■ What the task asks
Retype, exactly as written, every line from the one containing "Keep writing the" down to the one containing "cup=.3, corr=.012, nv=8)", including both, and nothing else.

■ Data records
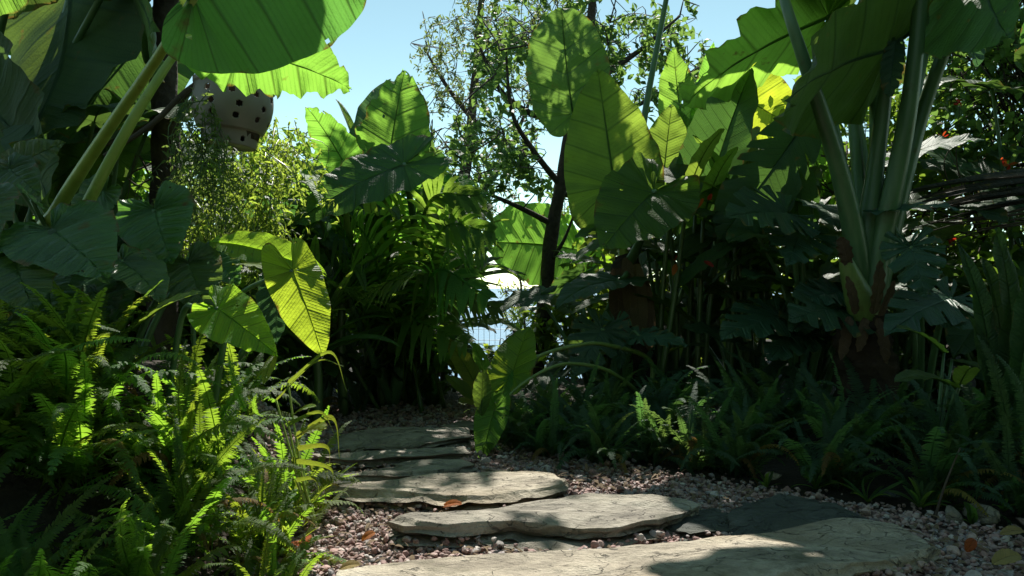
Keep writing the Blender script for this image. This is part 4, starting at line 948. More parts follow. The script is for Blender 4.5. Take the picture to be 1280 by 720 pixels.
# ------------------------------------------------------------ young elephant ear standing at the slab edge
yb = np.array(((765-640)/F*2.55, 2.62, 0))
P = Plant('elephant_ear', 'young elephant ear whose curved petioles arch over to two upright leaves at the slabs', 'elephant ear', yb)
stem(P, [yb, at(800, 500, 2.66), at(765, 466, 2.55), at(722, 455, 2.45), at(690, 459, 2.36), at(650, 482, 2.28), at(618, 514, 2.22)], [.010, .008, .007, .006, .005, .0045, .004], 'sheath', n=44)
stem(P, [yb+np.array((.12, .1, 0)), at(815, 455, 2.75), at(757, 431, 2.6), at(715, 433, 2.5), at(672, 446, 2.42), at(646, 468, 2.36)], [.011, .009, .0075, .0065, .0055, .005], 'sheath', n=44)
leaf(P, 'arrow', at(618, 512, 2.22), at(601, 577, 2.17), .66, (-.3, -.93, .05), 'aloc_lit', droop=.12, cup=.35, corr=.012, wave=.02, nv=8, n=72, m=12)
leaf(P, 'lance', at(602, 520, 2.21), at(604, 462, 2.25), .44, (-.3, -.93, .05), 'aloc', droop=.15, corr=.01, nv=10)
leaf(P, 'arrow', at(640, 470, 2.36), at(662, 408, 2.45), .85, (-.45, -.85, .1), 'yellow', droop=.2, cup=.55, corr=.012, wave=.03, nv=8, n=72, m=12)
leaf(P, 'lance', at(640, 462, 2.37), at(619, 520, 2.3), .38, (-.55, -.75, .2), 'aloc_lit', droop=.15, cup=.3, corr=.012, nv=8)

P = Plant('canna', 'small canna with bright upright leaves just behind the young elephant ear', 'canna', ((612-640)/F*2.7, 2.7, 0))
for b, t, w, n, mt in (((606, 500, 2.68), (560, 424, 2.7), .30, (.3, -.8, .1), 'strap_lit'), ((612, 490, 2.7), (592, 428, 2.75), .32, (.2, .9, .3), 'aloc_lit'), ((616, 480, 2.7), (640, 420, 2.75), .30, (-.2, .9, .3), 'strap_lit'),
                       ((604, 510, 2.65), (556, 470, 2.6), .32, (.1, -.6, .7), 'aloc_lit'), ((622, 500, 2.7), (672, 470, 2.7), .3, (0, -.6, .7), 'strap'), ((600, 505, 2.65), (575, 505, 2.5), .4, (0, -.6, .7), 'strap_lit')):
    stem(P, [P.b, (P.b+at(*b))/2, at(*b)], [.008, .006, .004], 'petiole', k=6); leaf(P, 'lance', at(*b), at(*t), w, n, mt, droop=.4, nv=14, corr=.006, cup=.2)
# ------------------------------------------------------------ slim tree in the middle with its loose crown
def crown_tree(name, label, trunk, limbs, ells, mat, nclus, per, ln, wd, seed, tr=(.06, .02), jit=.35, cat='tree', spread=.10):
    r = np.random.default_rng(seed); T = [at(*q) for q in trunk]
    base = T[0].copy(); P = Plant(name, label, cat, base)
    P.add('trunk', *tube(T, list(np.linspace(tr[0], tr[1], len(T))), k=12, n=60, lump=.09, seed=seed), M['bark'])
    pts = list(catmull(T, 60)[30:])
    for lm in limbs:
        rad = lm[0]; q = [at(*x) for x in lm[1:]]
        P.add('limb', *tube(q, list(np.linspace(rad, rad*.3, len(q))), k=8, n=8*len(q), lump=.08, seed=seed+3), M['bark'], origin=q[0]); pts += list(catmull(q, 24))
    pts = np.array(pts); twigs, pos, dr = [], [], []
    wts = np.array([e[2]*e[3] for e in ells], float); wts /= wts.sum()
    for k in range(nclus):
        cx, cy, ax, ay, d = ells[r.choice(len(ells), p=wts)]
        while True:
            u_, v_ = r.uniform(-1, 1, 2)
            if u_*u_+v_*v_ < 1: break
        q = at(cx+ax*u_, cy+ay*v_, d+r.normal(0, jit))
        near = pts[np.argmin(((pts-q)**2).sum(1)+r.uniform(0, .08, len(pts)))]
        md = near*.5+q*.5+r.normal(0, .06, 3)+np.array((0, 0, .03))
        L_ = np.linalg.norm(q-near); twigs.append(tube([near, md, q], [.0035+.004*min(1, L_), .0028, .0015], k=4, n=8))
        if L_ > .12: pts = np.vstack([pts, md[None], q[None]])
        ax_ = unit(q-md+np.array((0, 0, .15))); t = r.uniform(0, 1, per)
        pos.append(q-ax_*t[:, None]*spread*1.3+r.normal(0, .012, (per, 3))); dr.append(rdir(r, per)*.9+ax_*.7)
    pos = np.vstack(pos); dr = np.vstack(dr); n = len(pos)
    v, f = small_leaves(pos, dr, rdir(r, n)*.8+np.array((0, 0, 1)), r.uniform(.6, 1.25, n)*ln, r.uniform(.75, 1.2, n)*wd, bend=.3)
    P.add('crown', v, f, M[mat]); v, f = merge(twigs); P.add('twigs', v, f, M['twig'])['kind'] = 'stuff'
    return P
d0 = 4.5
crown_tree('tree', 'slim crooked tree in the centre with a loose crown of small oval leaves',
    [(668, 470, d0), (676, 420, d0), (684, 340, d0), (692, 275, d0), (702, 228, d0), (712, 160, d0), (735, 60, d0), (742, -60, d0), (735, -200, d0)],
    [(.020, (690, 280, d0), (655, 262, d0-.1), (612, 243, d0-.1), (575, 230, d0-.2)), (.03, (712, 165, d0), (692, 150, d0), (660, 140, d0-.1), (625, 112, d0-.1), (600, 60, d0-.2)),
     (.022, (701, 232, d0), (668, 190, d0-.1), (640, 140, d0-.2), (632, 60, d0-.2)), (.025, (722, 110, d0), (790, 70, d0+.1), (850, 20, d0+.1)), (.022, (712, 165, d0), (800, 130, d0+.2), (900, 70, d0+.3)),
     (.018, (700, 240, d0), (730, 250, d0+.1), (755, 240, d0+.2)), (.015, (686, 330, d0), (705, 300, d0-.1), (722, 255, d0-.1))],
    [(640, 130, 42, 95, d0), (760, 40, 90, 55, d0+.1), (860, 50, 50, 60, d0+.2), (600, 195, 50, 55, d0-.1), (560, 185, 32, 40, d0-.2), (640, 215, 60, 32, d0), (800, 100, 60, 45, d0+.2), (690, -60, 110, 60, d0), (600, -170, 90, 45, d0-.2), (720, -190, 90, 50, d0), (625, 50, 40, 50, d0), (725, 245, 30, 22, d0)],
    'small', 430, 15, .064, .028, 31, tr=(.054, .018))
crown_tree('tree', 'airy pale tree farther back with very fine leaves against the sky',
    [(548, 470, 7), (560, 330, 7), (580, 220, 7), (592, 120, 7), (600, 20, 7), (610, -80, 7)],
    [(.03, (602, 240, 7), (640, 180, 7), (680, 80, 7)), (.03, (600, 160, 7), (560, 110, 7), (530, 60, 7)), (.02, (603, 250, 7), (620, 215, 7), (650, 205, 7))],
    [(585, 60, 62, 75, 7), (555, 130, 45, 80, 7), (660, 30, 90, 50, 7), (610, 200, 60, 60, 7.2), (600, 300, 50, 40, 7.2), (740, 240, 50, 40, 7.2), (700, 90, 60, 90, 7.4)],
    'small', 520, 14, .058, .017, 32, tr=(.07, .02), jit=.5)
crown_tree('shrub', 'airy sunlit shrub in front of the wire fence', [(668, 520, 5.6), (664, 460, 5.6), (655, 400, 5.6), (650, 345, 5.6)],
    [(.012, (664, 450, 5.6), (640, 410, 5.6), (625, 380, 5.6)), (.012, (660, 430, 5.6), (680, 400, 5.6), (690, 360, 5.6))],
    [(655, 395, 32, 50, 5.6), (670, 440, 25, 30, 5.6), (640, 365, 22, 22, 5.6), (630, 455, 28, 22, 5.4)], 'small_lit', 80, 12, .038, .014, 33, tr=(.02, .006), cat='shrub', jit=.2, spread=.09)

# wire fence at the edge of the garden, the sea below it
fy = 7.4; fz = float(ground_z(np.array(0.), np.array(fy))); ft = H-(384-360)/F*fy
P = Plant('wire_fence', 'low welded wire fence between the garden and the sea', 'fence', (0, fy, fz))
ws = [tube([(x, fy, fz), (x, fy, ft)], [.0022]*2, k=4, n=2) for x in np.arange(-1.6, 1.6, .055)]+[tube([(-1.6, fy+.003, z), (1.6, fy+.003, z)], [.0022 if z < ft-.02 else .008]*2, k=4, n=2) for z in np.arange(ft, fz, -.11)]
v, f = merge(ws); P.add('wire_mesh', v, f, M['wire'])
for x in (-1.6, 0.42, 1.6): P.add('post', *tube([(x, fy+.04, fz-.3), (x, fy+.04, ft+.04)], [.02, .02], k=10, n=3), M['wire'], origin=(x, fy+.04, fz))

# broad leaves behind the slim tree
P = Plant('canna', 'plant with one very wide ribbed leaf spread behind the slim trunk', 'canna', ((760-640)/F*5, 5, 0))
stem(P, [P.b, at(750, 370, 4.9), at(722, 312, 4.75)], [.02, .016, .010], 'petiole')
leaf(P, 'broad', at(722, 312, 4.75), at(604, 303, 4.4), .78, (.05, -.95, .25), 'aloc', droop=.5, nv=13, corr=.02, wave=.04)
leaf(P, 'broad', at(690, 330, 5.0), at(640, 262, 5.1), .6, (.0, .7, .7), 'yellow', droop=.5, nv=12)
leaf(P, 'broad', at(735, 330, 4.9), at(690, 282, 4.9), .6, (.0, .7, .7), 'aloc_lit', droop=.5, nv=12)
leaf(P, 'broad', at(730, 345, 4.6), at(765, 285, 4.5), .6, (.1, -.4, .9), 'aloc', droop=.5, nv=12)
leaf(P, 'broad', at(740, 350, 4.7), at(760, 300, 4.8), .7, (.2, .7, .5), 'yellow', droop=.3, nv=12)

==

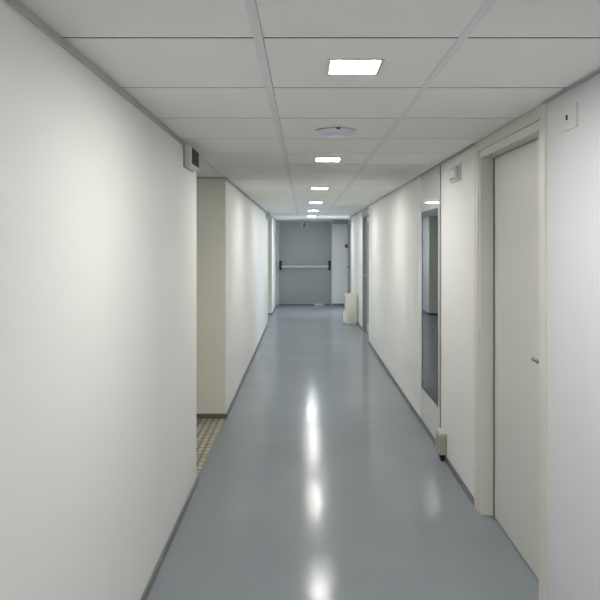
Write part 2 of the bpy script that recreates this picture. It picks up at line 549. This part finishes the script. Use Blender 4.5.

■ Response
Keep writing the Blender script for this image. This is part 4, starting at line 948. More parts follow. The script is for Blender 4.5. Take the picture to be 1280 by 720 pixels.
# ------------------------------------------------------------ young elephant ear standing at the slab edge
yb = np.array(((765-640)/F*2.55, 2.62, 0))
P = Plant('elephant_ear', 'young elephant ear whose curved petioles arch over to two upright leaves at the slabs', 'elephant ear', yb)
stem(P, [yb, at(800, 500, 2.66), at(765, 466, 2.55), at(722, 455, 2.45), at(690, 459, 2.36), at(650, 482, 2.28), at(618, 514, 2.22)], [.010, .008, .007, .006, .005, .0045, .004], 'sheath', n=44)
stem(P, [yb+np.array((.12, .1, 0)), at(815, 455, 2.75), at(757, 431, 2.6), at(715, 433, 2.5), at(672, 446, 2.42), at(646, 468, 2.36)], [.011, .009, .0075, .0065, .0055, .005], 'sheath', n=44)
leaf(P, 'arrow', at(618, 512, 2.22), at(601, 577, 2.17), .66, (-.3, -.93, .05), 'aloc_lit', droop=.12, cup=.35, corr=.012, wave=.02, nv=8, n=72, m=12)
leaf(P, 'lance', at(602, 520, 2.21), at(604, 462, 2.25), .44, (-.3, -.93, .05), 'aloc', droop=.15, corr=.01, nv=10)
leaf(P, 'arrow', at(640, 470, 2.36), at(662, 408, 2.45), .85, (-.45, -.85, .1), 'yellow', droop=.2, cup=.55, corr=.012, wave=.03, nv=8, n=72, m=12)
leaf(P, 'lance', at(640, 462, 2.37), at(619, 520, 2.3), .38, (-.55, -.75, .2), 'aloc_lit', droop=.15, cup=.3, corr=.012, nv=8)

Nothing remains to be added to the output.